China is also depicted as pursuing “modernity and greater national power from the basis of defending and advancing its sovereignty, security and development interests”; policy objectives applicable to every US Administration since, at least, Theodore Roosevelt. It is in fact not a bad summation of the objectives set out in the 2017 US National Security Strategy. “China’s leaders have identified enhancing the combat readiness of the armed forces as an important element in developing China’s military strength,” according to the report. This echoes the 2018 US National Defense Strategy, which states: “Should deterrence fail, the Joint Force is prepared to win.”

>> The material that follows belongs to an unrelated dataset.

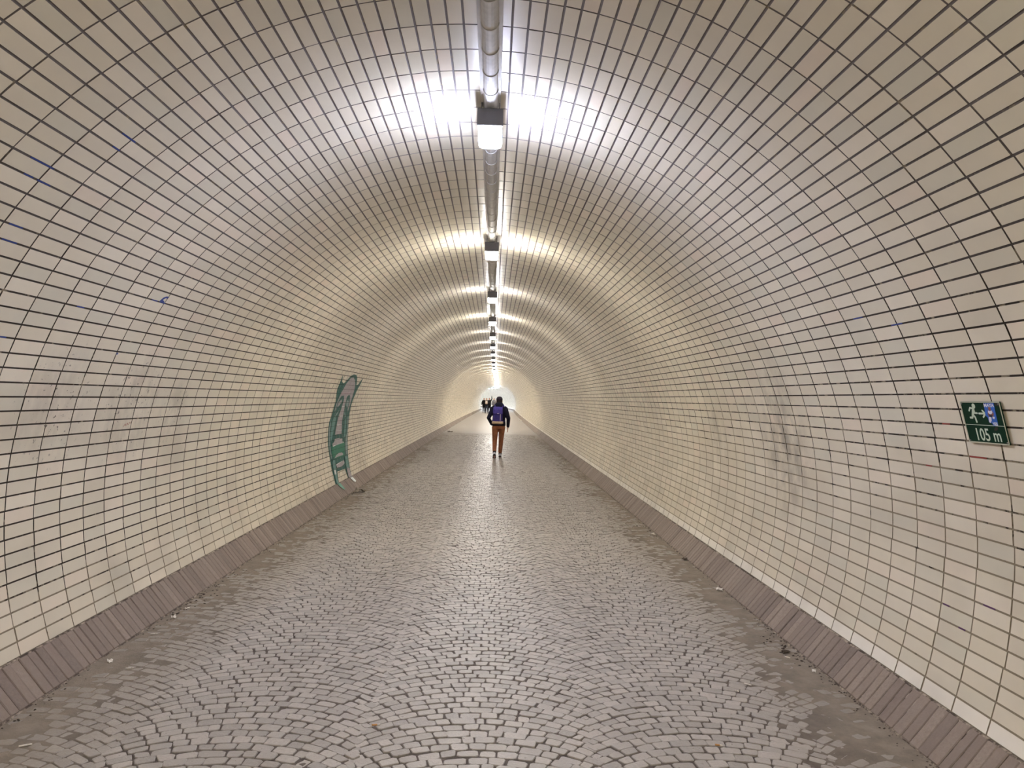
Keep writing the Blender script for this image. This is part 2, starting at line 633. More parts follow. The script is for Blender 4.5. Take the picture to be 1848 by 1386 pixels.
fy = np.concatenate([np.arange(-34, 1, 2.0), np.arange(1, 9, 0.025), np.arange(9, 33, 0.1), np.arange(33, S_END + 0.1, 1.0)])
fx = np.linspace(XC - CURB_X - 0.03, XC + CURB_X + 0.03, 150)
V, F = sweep(np.stack([fx, fx * 0], 1), fy)
gx, gy = np.tile(fx, len(fy)), np.repeat(fy, len(fx))
V[:, 2] = bed_height(gx, gy)
floor = put('floor', raw_mesh('floor', V, F, M_BED, smooth=True), kind='structure')

CH, HA = 1.10, math.radians(41)
RAD = CH / 2 / math.sin(HA)
PITCH = 0.066
setts = []
for c in range(-3, 4):
    xc = -0.03 + CH * c
    j0 = int(1.4 / PITCH)
    jit = random.uniform(0, PITCH)
    for j in range(j0, int(33.0 / PITCH)):
        z0 = j * PITCH + jit - RAD
        nn = 14
        ph = np.linspace(-HA, HA, nn + 1) + (j % 2) * HA / nn
        ph[1:-1] += np.array([random.gauss(0, 0.012) for _ in range(nn - 1)])
        if j % 2:
            ph = np.concatenate([[-HA], ph[:-1]])
            ph[-1] = HA if ph[-1] > HA - 0.03 else ph[-1]
            ph = np.append(ph, HA) if ph[-1] < HA - 0.04 else ph
        for a, b in zip(ph[:-1], ph[1:]):
            if b - a < 0.035:
                continue
            m = (a + b) / 2
            yy = z0 + RAD * math.cos(m)
            if abs(xc + RAD * math.sin(m) - XC) > CURB_X - 0.035 or yy < 1.5 or yy > 32.6:
                continue
            setts.append((xc, z0, a, b))
setts = np.array(setts)
NS = len(setts)
gap = 0.0032
sx_, sz_, pa, pb_ = setts.T


def arc_pt(ph, depth):
    pp = PITCH * np.cos(ph)
    return np.stack([sx_ + RAD * np.sin(ph) + np.sin(ph) * pp * depth, sz_ + RAD * np.cos(ph) + np.cos(ph) * pp * depth], 1)


ga = gap / RAD
g = 0.028 + rng.random((NS, 4)) * 0.04
cs = np.stack([arc_pt(pa + ga, g[:, 0]), arc_pt(pb_ - ga, g[:, 1]), arc_pt(pb_ - ga, 1 - g[:, 2]), arc_pt(pa + ga, 1 - g[:, 3])], 1)
cs += rng.normal(0, 0.0034, cs.shape)
cen = cs.mean(1)
top = rng.normal(0, 0.0016, NS)
slx, sly = rng.normal(0, 0.018, NS), rng.normal(0, 0.018, NS)
# eight-cornered heads: every corner knocked off
cut = 0.07 + rng.random((NS, 4)) * 0.11
oct_ = np.zeros((NS, 8, 2))
for i in range(4):
    prv, nxt = cs[:, (i - 1) % 4], cs[:, (i + 1) % 4]
    oct_[:, 2 * i] = cs[:, i] + (prv - cs[:, i]) * cut[:, i:i + 1]
    oct_[:, 2 * i + 1] = cs[:, i] + (nxt - cs[:, i]) * cut[:, i:i + 1]
stint = rng.random(NS)


def ring(pts, i, shrink, zz):
    c = cen[i][:, None, :]
    p = c + (pts[i] - c) * shrink
    zt = top[i][:, None] + (p[:, :, 0] - c[:, :, 0]) * slx[i][:, None] + (p[:, :, 1] - c[:, :, 1]) * sly[i][:, None]
    return np.concatenate([p, (zt + zz)[:, :, None]], 2)


def sett_mesh(i, near):
    """verts (n, k, 3) and the face lists of one stone"""
    if near:
        V = np.concatenate([ring(oct_, i, 1.0, -0.03), ring(oct_, i, 1.0, -0.0025), ring(oct_, i, 0.93, 0.0)], 1)
        k, e = 8, 24
    else:
        V = np.concatenate([ring(cs, i, 1.0, -0.02), ring(cs, i, 0.95, 0.0)], 1)
        k, e = 4, 8
    caps = [list(range(e - k, e))]
    sides = [[b + q, b + (q + 1) % k, b + k + (q + 1) % k, b + k + q] for b in range(0, e - k, k) for q in range(k)]
    return V, caps, sides


px, py, w = project(np.stack([cen[:, 0], cen[:, 1], top], 1))
vis = (px > -15) & (px < 1863) & (py < 1401)
near300 = np.argsort(np.where(vis, w, 1e6))[:300]
is1 = np.zeros(NS, bool); is1[near300] = True
V, caps, sides = sett_mesh(near300, True)
for q, i in enumerate(near300):
    c = np.append(cen[i], top[i])
    me = raw_mesh('sett', V[q] - c, [np.array(caps), np.array(sides)], M_SETT)
    o = bpy.data.objects.new('sett', me)
    COL.objects.link(o)
    o.parent = floor
    o.location = c
for near in (True, False):
    i = np.where(~is1 & ((cen[:, 1] < 9) == near))[0]
    V, caps, sides = sett_mesh(i, near)
    b = (np.arange(len(i)) * V.shape[1])[:, None, None]
    Fc = (b + np.array(caps)[None]).reshape(-1, len(caps[0]))
    Fs = (b + np.array(sides)[None]).reshape(-1, 4)
    me = raw_mesh('sett_field', warp(V.reshape(-1, 3)), [Fc, Fs], M_SETTS, attr=np.concatenate([np.repeat(stint[i], len(caps)), np.repeat(stint[i], len(sides))]))
    put('sett_field', me, parent=floor, kind='stuff')
# ------------------------------------------------------------------ conduit along the crown
DUCT_X = -0.068
_th = math.acos(max(-1, min(1, -(DUCT_X - XC) / AX)))
APEX = ZC + BZ * math.sin(_th)
M_PIPE = plain('painted_conduit', srgb(206, 204, 200), 0.7, noise=0.08, scale=25)
M_TRAY = plain('conduit_plaster', srgb(204, 200, 194), 0.75, noise=0.06, scale=12)
duct = thing('cable_conduit', 'long grey half-round conduit jointed like a pipe along the tunnel crown', 'conduit', (0, 0, 0))
sec = [(DUCT_X - 0.062, APEX + 0.004), (DUCT_X - 0.060, APEX - 0.011), (DUCT_X + 0.060, APEX - 0.011), (DUCT_X + 0.062, APEX + 0.004)]
V, F = sweep(np.array(sec), YS)
put('tray', raw_mesh('tray', V, F, M_TRAY), parent=duct)


def half_round(y0, y1, r0, r1, n=10):
    a = np.linspace(math.pi, 2 * math.pi, n)
    V = []
    for y, r in ((y0, r1), (y0, r0), (y0 + 0.012, r0), (y0 + 0.016, r1), (y1, r1)):
        V += [(DUCT_X + r * math.cos(t), y, APEX - 0.009 + r * math.sin(t)) for t in a]
    F = [[i * n + j, i * n + j + 1, (i + 1) * n + j + 1, (i + 1) * n + j] for i in range(4) for j in range(n - 1)]
    return V, F


V0, F0 = half_round(0, 0.243, 0.0455, 0.0415)
SEG = raw_mesh('conduit_segment', V0, np.array(F0), M_PIPE, smooth=False)
y = Y_RING - 0.045 - 20 * TILE_L
vv, ff, k = [], [], 0
while y < 150:
    if y < 24:
        o = bpy.data.objects.new('conduit_segment', SEG)
        COL.objects.link(o); o.parent = duct
        o.location = (random.gauss(0, 0.0012), y, 0)
    else:
        v, f = half_round(y, y + 0.243, 0.0455, 0.0415, 6)
        vv += v; ff += [[k + q for q in fc] for fc in f]; k += len(v)
    y += TILE_L
put('conduit_run', raw_mesh('conduit_run', warp(vv), np.array(ff), M_PIPE), parent=duct, kind='stuff')

# ------------------------------------------------------------------ lamps under the conduit
M_HOUSING = plain('lamp_housing', srgb(96, 94, 98), 0.5, 0.3)
M_BRACKET = plain('lamp_bracket', srgb(130, 130, 132), 0.4, 0.7)
LAMP_MATS = {k: emit('diffuser_' + k, *v) for k, v in (('cool', LAMP_COOL), ('mid', LAMP_MID), ('back', LAMP_BACK), ('dim', LAMP_DIM), ('far', LAMP_FAR), ('exit', LAMP_EXIT))}
LL, LW = 0.30, 0.150


def lamp_meshes():
    """bulkhead lamp: dark housing under the conduit, luminous bowl below it, end plates and brackets"""
    bm = bmesh.new(); add_box(bm, (0, 0, -0.1025), (LW, LL, 0.087), 0.010, seg=2)
    h = bm_mesh('housing', bm, M_HOUSING)
    bm = bmesh.new()
    for w_, l_, z0, z1 in ((LW - .008, LL - .02, -.127, -.160),):
        rings = []
        for z_, q in ((-.1462, 1.0), (-.170, 1.0), (-.190, .99), (-.202, .93), (-.208, .80)):
            hw, hl = (LW - .008) / 2 * q, (LL - .02) / 2 * (1 - (1 - q) * .55)
            ch = .02 * q
            rings.append([bm.verts.new((x_, y_, z_)) for x_, y_ in ((-hw + ch, -hl), (hw - ch, -hl), (hw, -hl + ch), (hw, hl - ch), (hw - ch, hl), (-hw + ch, hl), (-hw, hl - ch), (-hw, -hl + ch))])
        for r0, r1 in zip(rings, rings[1:]):
            for k_ in range(8):
                bm.faces.new((r0[k_], r0[(k_ + 1) % 8], r1[(k_ + 1) % 8], r1[k_]))
        bm.faces.new(rings[0]); bm.faces.new(rings[-1])
    d = bm_mesh('diffuser', bm)
    bm = bmesh.new(); add_box(bm, (0, 0, 0), (LW + .006, 0.012, 0.104), 0.003)
    e = bm_mesh('end_cap', bm, M_HOUSING)
    bm = bmesh.new()
    add_box(bm, (0, 0, -0.034), (0.006, 0.030, 0.056), 0.001)
    b = bm_mesh('bracket', bm, M_BRACKET)
    return h, d, e, b


HM, DM, EM, BM = lamp_meshes()
dm = {}
for kk, mt in LAMP_MATS.items():
    dm[kk] = DM.copy(); dm[kk].materials.append(mt)
for i in range(-4, 40):
    yl = 4.42 + 3.675 * i
    kind = 'cool' if i == 0 else 'mid' if i in (1, 3) else 'dim' if 2 <= i <= 8 else 'far' if 9 <= i <= 24 else 'exit' if i > 24 else 'back'
    order = ['nearest', 'second nearest', 'third nearest', 'fourth nearest', 'fifth nearest', 'sixth nearest', 'seventh nearest', 'eighth nearest', 'ninth nearest', 'tenth nearest']
    if i < 0:
        lab = 'boxy lamp on the crown conduit, overhead behind the nearest lamp in view'
    elif i == 0:
        lab = 'nearest lamp on the crown conduit, a blazing cool white glare'
    elif i == 1:
        lab = 'second lamp along the crown conduit, a smaller round glare below pale arcs'
    elif i < 9:
        lab = 'boxy lamp with dark housing, ' + ['', '', 'third', 'fourth', 'fifth', 'sixth', 'seventh', 'eighth', 'ninth'][i] + ' along the crown conduit'
    elif i <= 24:
        lab = 'bright warm lamp in the deep run of lamps merging into one line'
    else:
        lab = 'bright cool lamp in the turning stretch near the far exit'
    p = warp([(DUCT_X, yl, APEX)])[0]
    root = thing('ceiling_lamp', lab, 'lamp', tuple(p), -warp_frame(yl) if yl > 20 else 0.0, 'lamps along the tunnel crown')
    root.rotation_euler[2] = warp_frame(yl)
    put('housing', HM, parent=root)
    put('diffuser', dm[kind], parent=root)
    for s in (-1, 1):
        o = put('end_cap', EM, parent=root); o.location = (0, s * (LL / 2 - 0.001), -0.112)
        for sx3 in (-1, 1):
            o = put('bracket', BM, parent=root); o.location = (sx3 * 0.054, s * 0.1, 0)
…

America’s historical amnesia is again on display in the report, and the concern expressed by the Pentagon over the prospect of China gaining peer status as a military power by 2049 is consistent with the deduction that Australia’s 2020 Force Structure Plan is coordinated with the US planning for a possible conflict after 2040. That is, the report is a reminder that the US frames China’s actions through the lens of a failing hegemon seeking to retard and constrain, or prevent, the development of an emergent challenger – and therefore that it casts as self-servingly and invariably malign actions of China that are normal to a great power protecting or pursuing its interests.

China is a military behemoth already, and will only continue to close the gap between itself and the US. The error of Australia pursuing a China policy based on military investment rather than diplomacy is even clearer. Finding common ground, common interest, dispute management structures and channels of communication with China is becoming more urgent.